Ses premières fois au cinéma
Une des particularités d’une carrière d’acteur qui commence aussi tôt tient à ce que toutes les premières fois d’une vie humaine soient représentées les unes après les autres. On s’amuse alors avec lui à compter toutes ses premières fois. La première fois qu’on le voit faire l’amour par exemple, c’est avec Léa Seydoux dans Journal d’une femme de chambre de Benoît Jacquot (2015).
“Mais c’était une scène de sexe vraiment bizarre pour une première fois. Car c’était aussi une dernière fois puisque mon personnage était malade et mourait pendant le rapport. J’avais dans la bouche une boule de faux sang que je devais cracher à un moment donné sur Léa (rires). C’était vraiment chelou.”

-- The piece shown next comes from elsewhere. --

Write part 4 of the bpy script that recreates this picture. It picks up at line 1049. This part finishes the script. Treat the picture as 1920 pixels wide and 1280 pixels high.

Avant, il avait embrassé Charlotte Gainsbourg dans Jacky au royaume des filles (Riad Sattouf, 2014). Mais il considère que sa vraie première histoire d’amour au cinéma, il la vit avec Virginie Efira dans Victoria. Dans Hippocrate, c’est la première fois qu’il a un métier.
https://www.youtube.com/watch?v=j2-gPz3cT6E
“Dans Plaire, aimer et courir vite, c’est la première fois qu’un cinéaste a voulu que je sois vraiment séduisant. C’était une grande préoccupation de Christophe (Honoré), il voulait que je sois sexy.” A ce jour, il n’a encore jamais été parent, mais déjà Amanda esquisse les contours de ce que serait un Vincent Lacoste père.
2019 pourrait lui faire passer un nouveau cap
De nos frères blessés, le film d’Hélier Cisterne, qu’il tourne à Alger avec pour partenaire Vicky Krieps (découverte dans Phantom Thread de Paul Thomas Anderson), pourrait, en 2019, lui faire passer un nouveau cap. Il y incarne un personnage réel (pour la deuxième fois après Thomas Bangalter, fugitivement, dans Eden) : Fernand Iveton, un ouvrier français vivant à Alger, proche du FLN, torturé et condamné à mort en 1956.
Un rôle dur, un personnage un peu plus âgé que lui, qui paraît accentuer cette inflexion adulte et grave dans son œuvre. On attend avec curiosité et confiance les prochaines circonvolutions de cette trajectoire attentive au plus vif du cinéma.